Jun. 20—COLONIE — Kira Davenport only spent a few minutes with Natalie Gillis on Monday morning before her planned flight to Montreal, but the 34-year-old Canadian artist and adventurer, who was killed shortly after takeoff from Albany International Airport, left an enormous impression.

Davenport works in customer service at Million Air, the private terminal at Albany International which in pilot lingo is known as an FBO, short for fixed-base operator. Gillis was in a good mood as she walked past Davenport's desk to the doors that lead to the tarmac.

"She was smiling when she left the FBO," Davenport said. "She carries herself so well. So professional. She touched on all of us." The word she kept returning to was "incredible."

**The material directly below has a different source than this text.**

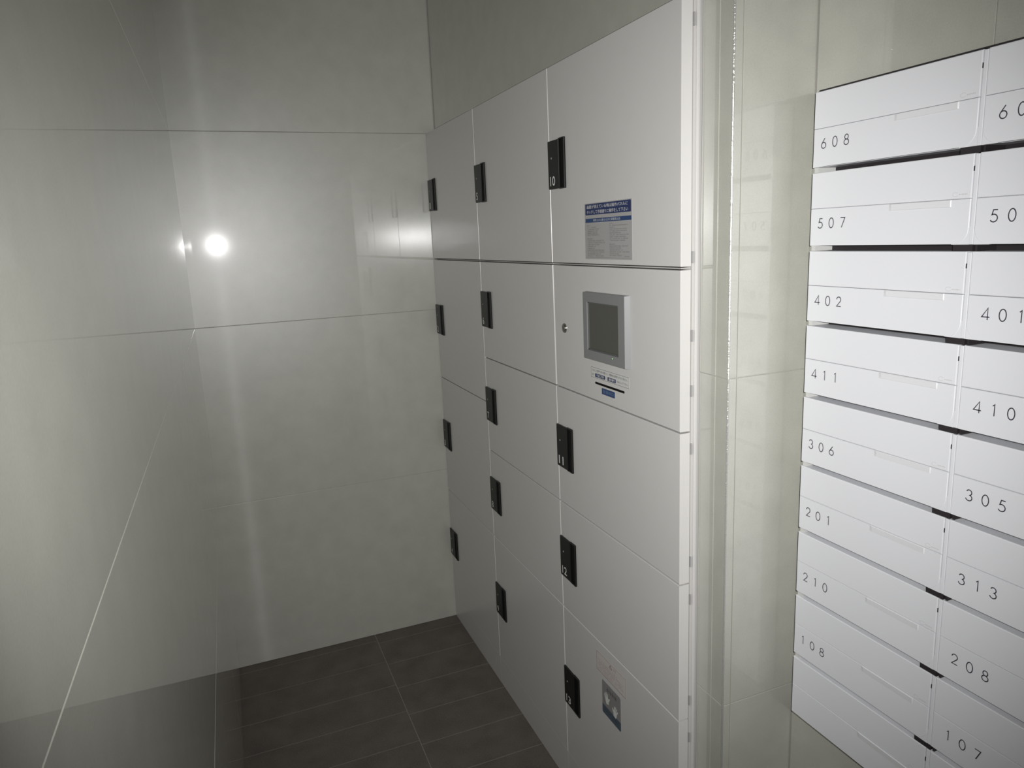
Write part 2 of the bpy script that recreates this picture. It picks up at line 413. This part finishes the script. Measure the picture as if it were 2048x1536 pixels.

"She was such an incredible person. She was so sweet and her smile was amazing. She loved flying and leaves an incredible legacy," Davenport said of Gillis who, in her short life, sailed the Southern Ocean, worked as a wilderness guide and delivered mail and supplies by air to Inuit communities, taking spellbinding photographs along the way.

She said she'd seen Gillis's plane at the FBO a few times and that the company Gillis worked for, KASI Aviation Services, stopped at Albany International a few times but that she had only had the chance to speak with her on Monday morning. But even in that brief encounter it was clear Gillis "lived every second to the fullest," she said. "I'm just trying to share it with as many people as possible."

Tributes are likely to continue.

Town Supervisor Peter Crummey said that the town will build a permanent memorial dedicated to Gillis.

A precise location for the memorial has yet to be determined, but Crummey said he hoped to put it in a "contemplative place" near but not at the site of the crash. A place somewhere on the grounds of the William K. Sanford Town Library was the most likely choice, Crummey said. Gillis's plane crashed in a wooded area off an access road to the library and the building served as a command post for officials responding to the crash.

He said he had been in touch with Gillis's brother, Matthew Yap, about possible language for a memorial plaque.

Speaking at a brief media appearance next to the crash site where a makeshift memorial with tributes and flowers has taken shape over the last four days, Crummey spoke of Gillis's love of nature and extended condolences to her family. He also said that on Monday he had initially been told that a plane had struck a building in the town before, moments later, getting a more accurate assessment of where the plane had crashed.

"This could have been so much worse," Crummey said.

The National Transportation Safety Board has said that a full investigation into the cause of the crash could take as long as two years but that a preliminary report could be issued in a few weeks.

Davenport, who has had her pilot's license for just over a year and flies regularly, said the crash has cast a pall over the FBO.

"It's a hard hit in the flying community which I'm involved with," she said, noting that fellow female pilots have been left particularly saddened by the crash.

"(Gillis) will be one of the things in the back of my head whenever I'm flying," Davenport said. In fact, Davenport was back in the air the day after the crash.

"She was the first thing I thought of when I got in the sky," she said.